━━━ Dataset section ━━━

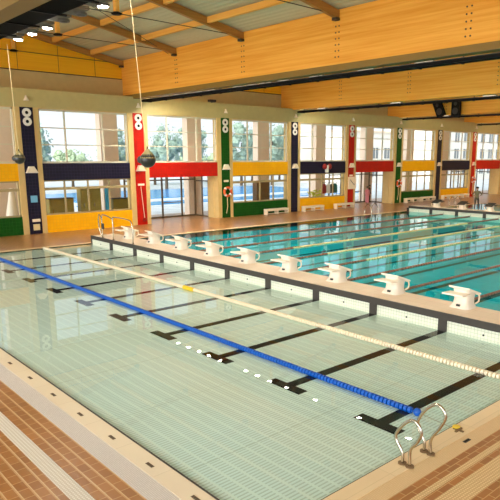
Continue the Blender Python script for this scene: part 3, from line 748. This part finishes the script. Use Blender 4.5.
# benches
def bench(L):
    t = thing('bench', (0, 0, 0), None, 'bench', 'white benches along the window wall')
    q = MB()
    for i in range(3): q.box(-.24 + .17*i, -.1 + .17*i, -L/2, L/2, .42, .47)
    q.build('seat', M['cream'], t)
    MB().box(.2, .24, -L/2, L/2, .3, .42).build('apron', M['cream'], t)
    MB().box(.16, .22, -L/2, L/2, .08, .13).build('foot_rail', M['cream'], t)
    for y in (-L/2 + .04, 0, L/2 - .04): MB().box(-.22, .22, y - .045, y + .045, 0, .42).build('leg', M['cream'], t)
    return t
bp = bench(2.45)
bs = [(29.25, 'white slatted bench against the green sill wall, nearest bench on the deck'), (33.7, 'white slatted bench against the yellow sill wall, left of the clock pilaster'), (37.9, 'white slatted bench in front of the second red pilaster under the clock'),
      (48.9, 'left white slatted bench of the pair against the far green sill wall'), (51.8, 'right white slatted bench of the pair against the far green sill wall'), (56.0, 'left white bench of the pair against the farthest yellow sill wall'), (59.0, 'right white bench of the pair against the farthest yellow sill wall')]
for i, (y, lb) in enumerate(bs):
    o = bp if i == 0 else copy_tree(bp)
    o.location = (XW + .42, y, 0); o['label'] = lb

# ------------------------------------------------------------------ people
def person(loc, H, yaw, top, legs, pose, label, robe=False):
    """one continuous skinned body, coloured by height, hair as a child"""
    p = pose
    V = {'pel': (0,0,.53), 'wa': (0,0,.6), 'ch': (0,0,.72), 'nk': (0,0,.83), 'hd0': (0,.005,.875), 'hd': (0,.01,.925), 'hd1': (0,.005,.97)}
    R_ = {'pel': .088, 'wa': .075, 'ch': .088, 'nk': .032, 'hd0': .042, 'hd': .056, 'hd1': .04}
    E = [('pel','wa'),('wa','ch'),('ch','nk'),('nk','hd0'),('hd0','hd'),('hd','hd1')]
    for s, n in ((-1,'l'), (1,'r')):
        k, f_ = p['knee'+n], p['foot'+n]
        V['sh'+n] = (.105*s, 0, .8); V['el'+n] = p['el'+n]; V['wr'+n] = p['wr'+n]; V['ha'+n] = p['ha'+n]
        V['hp'+n] = (.055*s, 0, .49); V['kn'+n] = k; V['an'+n] = f_; V['to'+n] = (f_[0], f_[1] + .085, .012)
        for a, r in (('sh', .042), ('el', .029), ('wr', .021), ('ha', .024), ('hp', .062), ('kn', .042), ('an', .028), ('to', .02)): R_[a+n] = r
        E += [('ch','sh'+n), ('sh'+n,'el'+n), ('el'+n,'wr'+n), ('wr'+n,'ha'+n), ('pel','hp'+n), ('hp'+n,'kn'+n), ('kn'+n,'an'+n), ('an'+n,'to'+n)]
    names = list(V); idx = {n: i for i, n in enumerate(names)}
    me = bpy.data.meshes.new('tmp'); me.from_pydata([tuple(Vector(V[n])*H) for n in names], [(idx[a], idx[b]) for a, b in E], [])
    o = bpy.data.objects.new('tmp', me); COL.objects.link(o)
    sk = o.modifiers.new('s', 'SKIN'); ss = o.modifiers.new('ss', 'SUBSURF'); ss.levels = 1; ss.render_levels = 1
    for i, n in enumerate(names): me.skin_vertices[0].data[i].radius = (R_[n]*H, R_[n]*H*.85)
    me.skin_vertices[0].data[0].use_root = True
    dg = bpy.context.evaluated_depsgraph_get(); dg.update()
    bm_ = bpy.data.meshes.new_from_object(o.evaluated_get(dg)); bpy.data.objects.remove(o)
    body = bpy.data.objects.new('body', bm_); COL.objects.link(body)
    t = thing('person', loc, label, 'person'); t.rotation_euler = (0, 0, yaw)
    body.parent = t
    bm_.materials.clear()
    for m in (M['skin'], top, legs, M['dark']): bm_.materials.append(m)
    for pl in bm_.polygons:
        c = pl.center/H; pl.use_smooth = True
        handy = min((c - Vector(p['ha'+n])).length for n in 'lr') < .045
        pl.material_index = 0 if c.z > .845 or handy else (1 if c.z > .52 or abs(c.x) > .12 else (2 if c.z > .03 else 3))
    q = MB(); q.ball(Vector((0, -.004, .955))*H, .066*H, 14, 9, sq=(.95,1.05,.8)); h = q.build('hair', M['hair'], None); h.parent = t; 
    f = MB()
    for s in (-1, 1): f.ball(Vector((.02*s, .058, .93))*H, .008*H, 8, 6)
    f.build('eye', M['dark'], None).parent = t
    f = MB(); f.ball(Vector((0, .062, .912))*H, .011*H, 8, 6, sq=(.8,1,1.4)); f.build('nose', M['skin'], None).parent = t
    if robe:
        q = MB(); secs = [(.06,.12,.1),(.3,.115,.095),(.53,.105,.085),(.66,.095,.075),(.8,.1,.06)]; n = 16; vs = []
        for z, a, b in secs: vs += [Vector((a*math.cos(2*PI*j/n), b*math.sin(2*PI*j/n), z))*H for j in range(n)]
        q._add(vs, [(i*n+j, i*n+(j+1)%n, (i+1)*n+(j+1)%n, (i+1)*n+j) for i in range(len(secs)-1) for j in range(n)])
        q.build('robe', top, None, smooth='all').parent = t
    return t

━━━

Objective
Quote every line word for word and keep the images out of the copy.

Exercise result
Continue the Blender Python script for this scene: part 3, from line 748. This part finishes the script. Use Blender 4.5.
# benches
def bench(L):
    t = thing('bench', (0, 0, 0), None, 'bench', 'white benches along the window wall')
    q = MB()
    for i in range(3): q.box(-.24 + .17*i, -.1 + .17*i, -L/2, L/2, .42, .47)
    q.build('seat', M['cream'], t)
    MB().box(.2, .24, -L/2, L/2, .3, .42).build('apron', M['cream'], t)
    MB().box(.16, .22, -L/2, L/2, .08, .13).build('foot_rail', M['cream'], t)
    for y in (-L/2 + .04, 0, L/2 - .04): MB().box(-.22, .22, y - .045, y + .045, 0, .42).build('leg', M['cream'], t)
    return t
bp = bench(2.45)
bs = [(29.25, 'white slatted bench against the green sill wall, nearest bench on the deck'), (33.7, 'white slatted bench against the yellow sill wall, left of the clock pilaster'), (37.9, 'white slatted bench in front of the second red pilaster under the clock'),
      (48.9, 'left white slatted bench of the pair against the far green sill wall'), (51.8, 'right white slatted bench of the pair against the far green sill wall'), (56.0, 'left white bench of the pair against the farthest yellow sill wall'), (59.0, 'right white bench of the pair against the farthest yellow sill wall')]
for i, (y, lb) in enumerate(bs):
    o = bp if i == 0 else copy_tree(bp)
    o.location = (XW + .42, y, 0); o['label'] = lb

# ------------------------------------------------------------------ people
def person(loc, H, yaw, top, legs, pose, label, robe=False):
    """one continuous skinned body, coloured by height, hair as a child"""
    p = pose
    V = {'pel': (0,0,.53), 'wa': (0,0,.6), 'ch': (0,0,.72), 'nk': (0,0,.83), 'hd0': (0,.005,.875), 'hd': (0,.01,.925), 'hd1': (0,.005,.97)}
    R_ = {'pel': .088, 'wa': .075, 'ch': .088, 'nk': .032, 'hd0': .042, 'hd': .056, 'hd1': .04}
    E = [('pel','wa'),('wa','ch'),('ch','nk'),('nk','hd0'),('hd0','hd'),('hd','hd1')]
    for s, n in ((-1,'l'), (1,'r')):
        k, f_ = p['knee'+n], p['foot'+n]
        V['sh'+n] = (.105*s, 0, .8); V['el'+n] = p['el'+n]; V['wr'+n] = p['wr'+n]; V['ha'+n] = p['ha'+n]
        V['hp'+n] = (.055*s, 0, .49); V['kn'+n] = k; V['an'+n] = f_; V['to'+n] = (f_[0], f_[1] + .085, .012)
        for a, r in (('sh', .042), ('el', .029), ('wr', .021), ('ha', .024), ('hp', .062), ('kn', .042), ('an', .028), ('to', .02)): R_[a+n] = r
        E += [('ch','sh'+n), ('sh'+n,'el'+n), ('el'+n,'wr'+n), ('wr'+n,'ha'+n), ('pel','hp'+n), ('hp'+n,'kn'+n), ('kn'+n,'an'+n), ('an'+n,'to'+n)]
    names = list(V); idx = {n: i for i, n in enumerate(names)}
    me = bpy.data.meshes.new('tmp'); me.from_pydata([tuple(Vector(V[n])*H) for n in names], [(idx[a], idx[b]) for a, b in E], [])
    o = bpy.data.objects.new('tmp', me); COL.objects.link(o)
    sk = o.modifiers.new('s', 'SKIN'); ss = o.modifiers.new('ss', 'SUBSURF'); ss.levels = 1; ss.render_levels = 1
    for i, n in enumerate(names): me.skin_vertices[0].data[i].radius = (R_[n]*H, R_[n]*H*.85)
    me.skin_vertices[0].data[0].use_root = True
    dg = bpy.context.evaluated_depsgraph_get(); dg.update()
    bm_ = bpy.data.meshes.new_from_object(o.evaluated_get(dg)); bpy.data.objects.remove(o)
    body = bpy.data.objects.new('body', bm_); COL.objects.link(body)
    t = thing('person', loc, label, 'person'); t.rotation_euler = (0, 0, yaw)
    body.parent = t
    bm_.materials.clear()
    for m in (M['skin'], top, legs, M['dark']): bm_.materials.append(m)
    for pl in bm_.polygons:
        c = pl.center/H; pl.use_smooth = True
        handy = min((c - Vector(p['ha'+n])).length for n in 'lr') < .045
        pl.material_index = 0 if c.z > .845 or handy else (1 if c.z > .52 or abs(c.x) > .12 else (2 if c.z > .03 else 3))
    q = MB(); q.ball(Vector((0, -.004, .955))*H, .066*H, 14, 9, sq=(.95,1.05,.8)); h = q.build('hair', M['hair'], None); h.parent = t; 
    f = MB()
    for s in (-1, 1): f.ball(Vector((.02*s, .058, .93))*H, .008*H, 8, 6)
    f.build('eye', M['dark'], None).parent = t
    f = MB(); f.ball(Vector((0, .062, .912))*H, .011*H, 8, 6, sq=(.8,1,1.4)); f.build('nose', M['skin'], None).parent = t
    if robe:
        q = MB(); secs = [(.06,.12,.1),(.3,.115,.095),(.53,.105,.085),(.66,.095,.075),(.8,.1,.06)]; n = 16; vs = []
        for z, a, b in secs: vs += [Vector((a*math.cos(2*PI*j/n), b*math.sin(2*PI*j/n), z))*H for j in range(n)]
        q._add(vs, [(i*n+j, i*n+(j+1)%n, (i+1)*n+(j+1)%n, (i+1)*n+j) for i in range(len(secs)-1) for j in range(n)])
        q.build('robe', top, None, smooth='all').parent = t
    return t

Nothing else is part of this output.